Мне помогли закинуть аппаратуру в темный люк, и дверка за мной громко захлопнулась. Было темно. Самолет дернулся и я не сел, а упал на жесткое сиденье. Самолет набирал скорость. Зажегся тусклый свет.
— Владик! Как ты сюда попал? — на противоположном сиденье, у иллюминатора сидел мой студийный приятель кинооператор Борис Макасеев. У его ног лежала кинокамера и штатив.
— А как ты очутился здесь?
Мы оба страшно обрадовались, увидев друг друга. Самолет набирал высоту. Кроме нас в кабине никого не было. Борис рассказывал, как его ночью забрали из дома. Все произошло точно так же, как и со мной. Мы оба ничего не знали, что предстоит впереди. Стало светать. Мы прилипли к иллюминаторам, пытаясь определить, в каком направлении летим.
— Я многое видел и испытал — войну в Испании, войну Отечественную, но никогда ночью меня с постели не воровали!

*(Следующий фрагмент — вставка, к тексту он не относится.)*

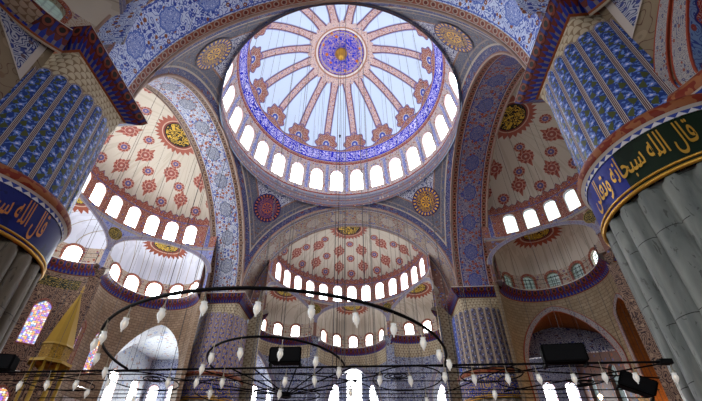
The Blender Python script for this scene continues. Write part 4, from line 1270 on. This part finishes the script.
# ------------------------------------------------------------------ gilded pulpit with pointed spire
def minbar(x, y):
    t = thing('pulpit_tower', (x, y, 0), 'tall gilded pulpit tower with pointed cone spire, before the stained windows', 'pulpit'); t['_w'] = (x, y, 0)
    oct_ = lambda r, z: [(x + r * cos(rad(22.5 + 45 * i)), y + r * sin(rad(22.5 + 45 * i)), z) for i in range(8)]
    def prism(name, prof, mat):
        m = MB()
        for (r0, z0), (r1, z1) in zip(prof, prof[1:]):
            A, B = oct_(r0, z0), oct_(r1, z1); L = r0 * .8
            for i in range(8):
                j = (i + 1) % 8; m.poly([A[i], A[j], B[j], B[i]], [(i * L, z0), ((i + 1) * L, z0), ((i + 1) * L, z1), (i * L, z1)])
        m.build(name, mat, t, smooth=False)
    prism('spire', [(.88, 9.35), (.78, 9.5), (.42, 11.3), (.02, 13.0)], 'goldpaint')
    prism('drum_panel', [(.80, 8.55), (.80, 9.35)], 'gilt_dark')
    prism('eave', [(1.1, 8.3), (1.12, 8.45), (.80, 8.56)], 'goldpaint')
    prism('lower_stage', [(.95, 4.2), (1.0, 4.3), (1.0, 5.6), (.9, 5.7), (.9, 5.9)], 'gilt_dark')
    prism('base', [(1.2, 0), (1.2, .3), (.95, .4), (.95, 4.2)], 'marble')
    for i in range(8):
        a = rad(22.5 + 45 * i); m = MB(); m.tube([(x + .86 * cos(a), y + .86 * sin(a), 5.85), (x + .86 * cos(a), y + .86 * sin(a), 8.35)], .07, 8); m.build('column', 'goldpaint', t)
    m = MB(); m.lathe((x, y, 13.0), [(.02, -.05), (.10, .05), (.03, .15), (.07, .25), (.01, .55)], 10); m.build('finial', 'gold', t)
    del t['_w']
minbar(-16.2, -2.5)


# ------------------------------------------------------------------ camera, world
w = bpy.data.worlds.new('World'); SC.world = w; w.use_nodes = True
w.node_tree.nodes['Background'].inputs[0].default_value = (.5, .6, .8, 1); w.node_tree.nodes['Background'].inputs[1].default_value = .3
cd = bpy.data.cameras.new('camera'); cam = bpy.data.objects.new('camera', cd); COL.objects.link(cam); SC.camera = cam
from mathutils import Matrix, Vector
CX, CY, CZ, YAW, PITCH, ROLL, F, PX, PY = 1.917, -23.002, 1.577, -.0853, .6049, .0162, 384.32, 337.53, 248.30
fw = Vector((sin(YAW) * cos(PITCH), cos(YAW) * cos(PITCH), sin(PITCH))); r0 = Vector((cos(YAW), -sin(YAW), 0)); u0 = r0.cross(fw)
rr = r0 * cos(ROLL) + u0 * sin(ROLL); uu = -r0 * sin(ROLL) + u0 * cos(ROLL)
mt = Matrix((rr, uu, -fw)).transposed().to_4x4(); mt.translation = Vector((CX, CY, CZ)); cam.matrix_world = mt
cd.sensor_fit = 'HORIZONTAL'; cd.sensor_width = 36; cd.lens = F / 702 * 36
cd.shift_x = (351 - PX) / 702; cd.shift_y = (PY - 200.5) / 702; cd.clip_end = 300; cd.clip_start = .05
SC.view_settings.view_transform = 'Standard'; SC.view_settings.look = 'None'; SC.view_settings.gamma = 1; SC.view_settings.exposure = 0.75
SC.cycles.use_denoising = True; SC.cycles.max_bounces = 6; SC.cycles.diffuse_bounces = 4
for o in list(COL.objects):
    if '_w' in o: del o['_w']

Борис тихо говорил и все время оглядывался, будто нас могли подслушать. Моторы гудели, и я еле-еле слышал моего друга. Я, конечно, не сказал ему, что ко мне ночью уже приходили с Лубянки. И, слава богу, никуда не увели.
— Да, интересно, куда же мы летим? — вырвалось у меня.
— А, может быть, спросим у летчиков? — Борис явно волновался.
— Если хочешь — спрашивай, а я не буду. Нас же никто не спрашивал ни о чем… Скоро сами все узнаем. Потерпи!
Стало совсем светло. Впереди показалось море. Справа по борту проплыл Новороссийск, и вдруг самолет заложил крутой вираж влево от Новороссийска. Мы летим вдоль побережья в сторону Сочи.
— Ну, слава богу, не на Колыму! — Борис так махнул рукой, словно перекрестился.
Самолет, заложив над морем еще один вираж, пошел на посадку на Сочинский аэродром. Он очень маленький — в самом центре города, и я помню, во время войны на него могли приземлиться только пилоты высшего класса. Наш самолет, я думал, заденет колесами мост через Сочинку, но он мастерски — на три точки — приземлился. Не успел он остановиться, как к нему подкатил открытый «паккард». Мы с Борисом сразу узнали его: Его, «Папина» машина.
Летчики помогли нам выгрузиться, к нам подошел высокий майор:
— Майор Семин! В вашем распоряжении! — отрекомендовавшись, он помог нам разместить аппаратуру в своем «паккарде». Сел за руль, и мы не поехали, а полетели вдоль берега моря в сторону Гагр. Встречные и попутные машины, грузовики и легковые, стояли по обочине, а некоторые просто в кюветах. Многочисленная милиция по пути нашего следования стояла навытяжку — по стойке «смирно», и отдавала честь.